= Dataset excerpt =
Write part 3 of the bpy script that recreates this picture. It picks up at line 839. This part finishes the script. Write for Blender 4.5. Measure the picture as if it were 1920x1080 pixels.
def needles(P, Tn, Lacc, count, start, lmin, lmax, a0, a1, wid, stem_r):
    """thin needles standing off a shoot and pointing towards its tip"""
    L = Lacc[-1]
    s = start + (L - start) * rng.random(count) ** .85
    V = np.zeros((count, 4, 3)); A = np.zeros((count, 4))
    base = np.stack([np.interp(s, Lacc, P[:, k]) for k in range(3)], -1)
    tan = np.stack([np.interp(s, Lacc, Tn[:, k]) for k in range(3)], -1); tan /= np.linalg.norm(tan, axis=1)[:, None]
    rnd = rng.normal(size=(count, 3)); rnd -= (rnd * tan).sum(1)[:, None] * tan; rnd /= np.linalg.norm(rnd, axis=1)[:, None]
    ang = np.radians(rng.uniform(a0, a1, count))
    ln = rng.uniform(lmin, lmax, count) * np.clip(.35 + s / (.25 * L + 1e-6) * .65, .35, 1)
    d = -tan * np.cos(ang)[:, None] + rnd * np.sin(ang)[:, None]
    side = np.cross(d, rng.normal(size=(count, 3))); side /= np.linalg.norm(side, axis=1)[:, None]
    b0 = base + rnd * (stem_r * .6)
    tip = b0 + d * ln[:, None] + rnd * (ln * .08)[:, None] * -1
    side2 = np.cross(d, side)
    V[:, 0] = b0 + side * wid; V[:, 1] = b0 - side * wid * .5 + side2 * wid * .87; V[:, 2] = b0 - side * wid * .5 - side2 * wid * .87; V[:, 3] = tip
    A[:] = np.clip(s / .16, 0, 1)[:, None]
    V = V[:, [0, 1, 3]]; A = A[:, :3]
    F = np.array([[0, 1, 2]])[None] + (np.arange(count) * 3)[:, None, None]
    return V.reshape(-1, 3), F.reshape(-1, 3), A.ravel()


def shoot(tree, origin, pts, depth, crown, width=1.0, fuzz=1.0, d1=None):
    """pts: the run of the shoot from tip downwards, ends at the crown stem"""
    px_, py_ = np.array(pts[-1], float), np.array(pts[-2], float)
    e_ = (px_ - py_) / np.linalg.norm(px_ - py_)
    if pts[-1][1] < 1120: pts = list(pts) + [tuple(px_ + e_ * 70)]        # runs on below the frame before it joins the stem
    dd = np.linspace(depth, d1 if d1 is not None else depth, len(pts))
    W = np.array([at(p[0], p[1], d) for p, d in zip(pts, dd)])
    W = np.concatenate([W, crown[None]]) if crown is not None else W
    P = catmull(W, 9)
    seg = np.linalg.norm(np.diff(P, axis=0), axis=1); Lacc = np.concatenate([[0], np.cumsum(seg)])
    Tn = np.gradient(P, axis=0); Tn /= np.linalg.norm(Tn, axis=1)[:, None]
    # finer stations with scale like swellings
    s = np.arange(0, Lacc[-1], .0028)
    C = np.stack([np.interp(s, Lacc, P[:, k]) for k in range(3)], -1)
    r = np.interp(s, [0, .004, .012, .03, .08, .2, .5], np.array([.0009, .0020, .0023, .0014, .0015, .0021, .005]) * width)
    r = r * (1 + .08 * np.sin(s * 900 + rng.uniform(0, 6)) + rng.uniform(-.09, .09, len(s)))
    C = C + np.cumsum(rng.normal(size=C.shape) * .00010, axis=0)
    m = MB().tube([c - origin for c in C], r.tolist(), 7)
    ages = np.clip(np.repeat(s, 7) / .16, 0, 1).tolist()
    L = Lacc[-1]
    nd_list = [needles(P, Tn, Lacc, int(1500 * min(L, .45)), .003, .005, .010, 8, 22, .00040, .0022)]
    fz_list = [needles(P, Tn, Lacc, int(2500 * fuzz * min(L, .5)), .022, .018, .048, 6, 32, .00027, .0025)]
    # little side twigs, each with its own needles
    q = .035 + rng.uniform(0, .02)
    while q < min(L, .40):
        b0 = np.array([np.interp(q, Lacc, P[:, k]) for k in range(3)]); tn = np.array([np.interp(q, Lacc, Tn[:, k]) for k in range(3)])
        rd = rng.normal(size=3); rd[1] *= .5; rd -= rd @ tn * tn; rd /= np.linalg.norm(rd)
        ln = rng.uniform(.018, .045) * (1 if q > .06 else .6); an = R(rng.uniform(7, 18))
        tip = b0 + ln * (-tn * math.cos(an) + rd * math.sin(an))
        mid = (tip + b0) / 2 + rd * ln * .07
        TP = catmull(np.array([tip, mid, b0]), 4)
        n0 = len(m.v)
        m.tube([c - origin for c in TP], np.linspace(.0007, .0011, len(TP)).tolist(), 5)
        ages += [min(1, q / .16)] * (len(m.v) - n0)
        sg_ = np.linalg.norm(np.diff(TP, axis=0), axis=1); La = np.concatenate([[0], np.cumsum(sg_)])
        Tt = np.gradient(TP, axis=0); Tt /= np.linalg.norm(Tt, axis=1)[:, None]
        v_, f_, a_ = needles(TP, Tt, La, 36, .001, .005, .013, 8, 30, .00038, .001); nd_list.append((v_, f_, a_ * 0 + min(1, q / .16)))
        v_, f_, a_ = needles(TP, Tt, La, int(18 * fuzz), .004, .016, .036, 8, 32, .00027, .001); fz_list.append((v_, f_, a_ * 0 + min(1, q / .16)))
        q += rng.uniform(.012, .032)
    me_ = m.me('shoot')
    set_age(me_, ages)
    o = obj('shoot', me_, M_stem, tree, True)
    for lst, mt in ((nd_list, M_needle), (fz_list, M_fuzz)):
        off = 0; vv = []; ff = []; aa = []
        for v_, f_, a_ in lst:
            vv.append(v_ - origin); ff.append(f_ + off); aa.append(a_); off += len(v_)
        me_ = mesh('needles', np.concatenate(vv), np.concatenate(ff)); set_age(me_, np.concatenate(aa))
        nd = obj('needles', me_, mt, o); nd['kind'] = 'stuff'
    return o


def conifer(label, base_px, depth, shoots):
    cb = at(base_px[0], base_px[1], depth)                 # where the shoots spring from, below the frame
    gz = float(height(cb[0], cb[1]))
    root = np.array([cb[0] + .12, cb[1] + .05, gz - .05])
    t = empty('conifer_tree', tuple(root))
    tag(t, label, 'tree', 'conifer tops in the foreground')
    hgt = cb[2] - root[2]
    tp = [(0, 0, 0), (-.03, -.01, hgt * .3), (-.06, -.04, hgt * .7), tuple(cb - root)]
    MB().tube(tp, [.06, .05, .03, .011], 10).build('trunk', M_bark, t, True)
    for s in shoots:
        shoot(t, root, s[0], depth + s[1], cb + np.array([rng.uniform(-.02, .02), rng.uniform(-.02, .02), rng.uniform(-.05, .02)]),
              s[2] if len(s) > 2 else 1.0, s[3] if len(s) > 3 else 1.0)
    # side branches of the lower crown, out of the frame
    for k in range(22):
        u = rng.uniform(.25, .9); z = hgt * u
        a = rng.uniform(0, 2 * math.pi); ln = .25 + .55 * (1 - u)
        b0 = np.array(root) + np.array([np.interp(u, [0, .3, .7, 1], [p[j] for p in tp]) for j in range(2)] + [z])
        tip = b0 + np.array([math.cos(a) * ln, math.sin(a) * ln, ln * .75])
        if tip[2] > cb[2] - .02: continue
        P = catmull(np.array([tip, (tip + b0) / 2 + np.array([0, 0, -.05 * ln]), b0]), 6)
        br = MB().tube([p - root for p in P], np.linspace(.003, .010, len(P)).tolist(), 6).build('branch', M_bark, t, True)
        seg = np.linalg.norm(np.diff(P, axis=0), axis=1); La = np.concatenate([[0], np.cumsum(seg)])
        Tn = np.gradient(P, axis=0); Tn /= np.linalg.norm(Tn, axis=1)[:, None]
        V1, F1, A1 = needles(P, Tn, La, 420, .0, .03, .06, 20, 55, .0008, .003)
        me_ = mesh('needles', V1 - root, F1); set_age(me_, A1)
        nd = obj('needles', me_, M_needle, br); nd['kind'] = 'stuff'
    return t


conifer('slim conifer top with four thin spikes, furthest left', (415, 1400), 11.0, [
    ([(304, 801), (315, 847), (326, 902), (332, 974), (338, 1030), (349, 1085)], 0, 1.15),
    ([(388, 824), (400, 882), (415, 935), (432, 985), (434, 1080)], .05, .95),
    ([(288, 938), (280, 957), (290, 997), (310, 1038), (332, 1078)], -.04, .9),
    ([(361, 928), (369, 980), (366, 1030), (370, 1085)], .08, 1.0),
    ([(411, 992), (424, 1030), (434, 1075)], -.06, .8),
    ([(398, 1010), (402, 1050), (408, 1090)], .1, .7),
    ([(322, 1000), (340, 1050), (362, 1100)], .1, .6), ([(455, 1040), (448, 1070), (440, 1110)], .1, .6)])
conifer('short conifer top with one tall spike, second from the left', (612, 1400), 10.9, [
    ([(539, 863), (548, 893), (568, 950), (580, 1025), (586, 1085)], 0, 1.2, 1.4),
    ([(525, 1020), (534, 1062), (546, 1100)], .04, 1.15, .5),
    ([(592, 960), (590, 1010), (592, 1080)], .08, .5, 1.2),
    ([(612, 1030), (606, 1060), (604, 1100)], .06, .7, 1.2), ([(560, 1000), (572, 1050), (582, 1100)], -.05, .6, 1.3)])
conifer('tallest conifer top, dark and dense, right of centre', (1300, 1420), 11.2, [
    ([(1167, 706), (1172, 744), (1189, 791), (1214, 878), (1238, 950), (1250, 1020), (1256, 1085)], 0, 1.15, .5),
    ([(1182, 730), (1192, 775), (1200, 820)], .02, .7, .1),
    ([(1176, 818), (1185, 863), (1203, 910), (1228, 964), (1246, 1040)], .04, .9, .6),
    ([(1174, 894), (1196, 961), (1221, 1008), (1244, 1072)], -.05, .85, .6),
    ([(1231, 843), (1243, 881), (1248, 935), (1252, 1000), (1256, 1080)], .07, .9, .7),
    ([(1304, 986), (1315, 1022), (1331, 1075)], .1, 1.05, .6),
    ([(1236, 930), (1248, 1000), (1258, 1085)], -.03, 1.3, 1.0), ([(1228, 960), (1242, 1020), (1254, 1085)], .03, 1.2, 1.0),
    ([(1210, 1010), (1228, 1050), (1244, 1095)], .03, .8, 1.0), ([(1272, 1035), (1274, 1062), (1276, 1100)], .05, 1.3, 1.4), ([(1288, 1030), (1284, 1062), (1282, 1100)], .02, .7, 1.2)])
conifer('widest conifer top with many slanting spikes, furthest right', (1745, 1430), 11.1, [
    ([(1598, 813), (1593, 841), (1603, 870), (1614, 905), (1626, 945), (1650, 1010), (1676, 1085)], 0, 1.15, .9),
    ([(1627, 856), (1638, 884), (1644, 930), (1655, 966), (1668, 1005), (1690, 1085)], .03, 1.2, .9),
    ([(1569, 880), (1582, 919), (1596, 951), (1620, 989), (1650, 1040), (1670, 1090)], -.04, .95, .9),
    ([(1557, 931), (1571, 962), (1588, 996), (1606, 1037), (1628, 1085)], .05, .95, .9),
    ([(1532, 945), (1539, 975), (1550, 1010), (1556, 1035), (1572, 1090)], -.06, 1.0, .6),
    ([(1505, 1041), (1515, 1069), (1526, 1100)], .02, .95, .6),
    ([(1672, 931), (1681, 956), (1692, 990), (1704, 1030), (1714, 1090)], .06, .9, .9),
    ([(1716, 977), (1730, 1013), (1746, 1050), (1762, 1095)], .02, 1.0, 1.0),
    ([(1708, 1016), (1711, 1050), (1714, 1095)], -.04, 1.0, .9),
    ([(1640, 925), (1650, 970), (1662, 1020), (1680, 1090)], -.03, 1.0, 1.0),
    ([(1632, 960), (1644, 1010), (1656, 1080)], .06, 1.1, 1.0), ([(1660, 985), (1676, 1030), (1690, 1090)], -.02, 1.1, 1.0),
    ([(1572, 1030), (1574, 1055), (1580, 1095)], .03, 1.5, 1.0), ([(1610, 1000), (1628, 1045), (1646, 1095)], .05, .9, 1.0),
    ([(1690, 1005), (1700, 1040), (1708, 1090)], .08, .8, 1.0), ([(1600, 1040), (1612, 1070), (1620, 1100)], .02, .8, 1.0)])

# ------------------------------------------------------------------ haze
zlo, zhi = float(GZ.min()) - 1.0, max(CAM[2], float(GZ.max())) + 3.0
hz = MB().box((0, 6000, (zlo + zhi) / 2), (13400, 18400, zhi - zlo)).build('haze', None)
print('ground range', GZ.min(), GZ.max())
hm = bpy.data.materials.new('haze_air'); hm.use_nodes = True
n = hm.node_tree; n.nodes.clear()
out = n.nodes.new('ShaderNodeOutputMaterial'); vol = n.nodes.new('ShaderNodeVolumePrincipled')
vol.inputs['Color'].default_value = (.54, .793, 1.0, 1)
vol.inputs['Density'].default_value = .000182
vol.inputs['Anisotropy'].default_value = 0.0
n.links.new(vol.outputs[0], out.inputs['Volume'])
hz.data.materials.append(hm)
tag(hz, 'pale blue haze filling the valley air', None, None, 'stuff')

= What the task asks =
Quote exactly the stretch of lines above that starts at the first one and ends at the line with "return V.reshape(-1, 3), F.reshape(-1, 3), A.ravel()", and nothing beyond it.

= Task result =
Write part 3 of the bpy script that recreates this picture. It picks up at line 839. This part finishes the script. Write for Blender 4.5. Measure the picture as if it were 1920x1080 pixels.
def needles(P, Tn, Lacc, count, start, lmin, lmax, a0, a1, wid, stem_r):
    """thin needles standing off a shoot and pointing towards its tip"""
    L = Lacc[-1]
    s = start + (L - start) * rng.random(count) ** .85
    V = np.zeros((count, 4, 3)); A = np.zeros((count, 4))
    base = np.stack([np.interp(s, Lacc, P[:, k]) for k in range(3)], -1)
    tan = np.stack([np.interp(s, Lacc, Tn[:, k]) for k in range(3)], -1); tan /= np.linalg.norm(tan, axis=1)[:, None]
    rnd = rng.normal(size=(count, 3)); rnd -= (rnd * tan).sum(1)[:, None] * tan; rnd /= np.linalg.norm(rnd, axis=1)[:, None]
    ang = np.radians(rng.uniform(a0, a1, count))
    ln = rng.uniform(lmin, lmax, count) * np.clip(.35 + s / (.25 * L + 1e-6) * .65, .35, 1)
    d = -tan * np.cos(ang)[:, None] + rnd * np.sin(ang)[:, None]
    side = np.cross(d, rng.normal(size=(count, 3))); side /= np.linalg.norm(side, axis=1)[:, None]
    b0 = base + rnd * (stem_r * .6)
    tip = b0 + d * ln[:, None] + rnd * (ln * .08)[:, None] * -1
    side2 = np.cross(d, side)
    V[:, 0] = b0 + side * wid; V[:, 1] = b0 - side * wid * .5 + side2 * wid * .87; V[:, 2] = b0 - side * wid * .5 - side2 * wid * .87; V[:, 3] = tip
    A[:] = np.clip(s / .16, 0, 1)[:, None]
    V = V[:, [0, 1, 3]]; A = A[:, :3]
    F = np.array([[0, 1, 2]])[None] + (np.arange(count) * 3)[:, None, None]
    return V.reshape(-1, 3), F.reshape(-1, 3), A.ravel()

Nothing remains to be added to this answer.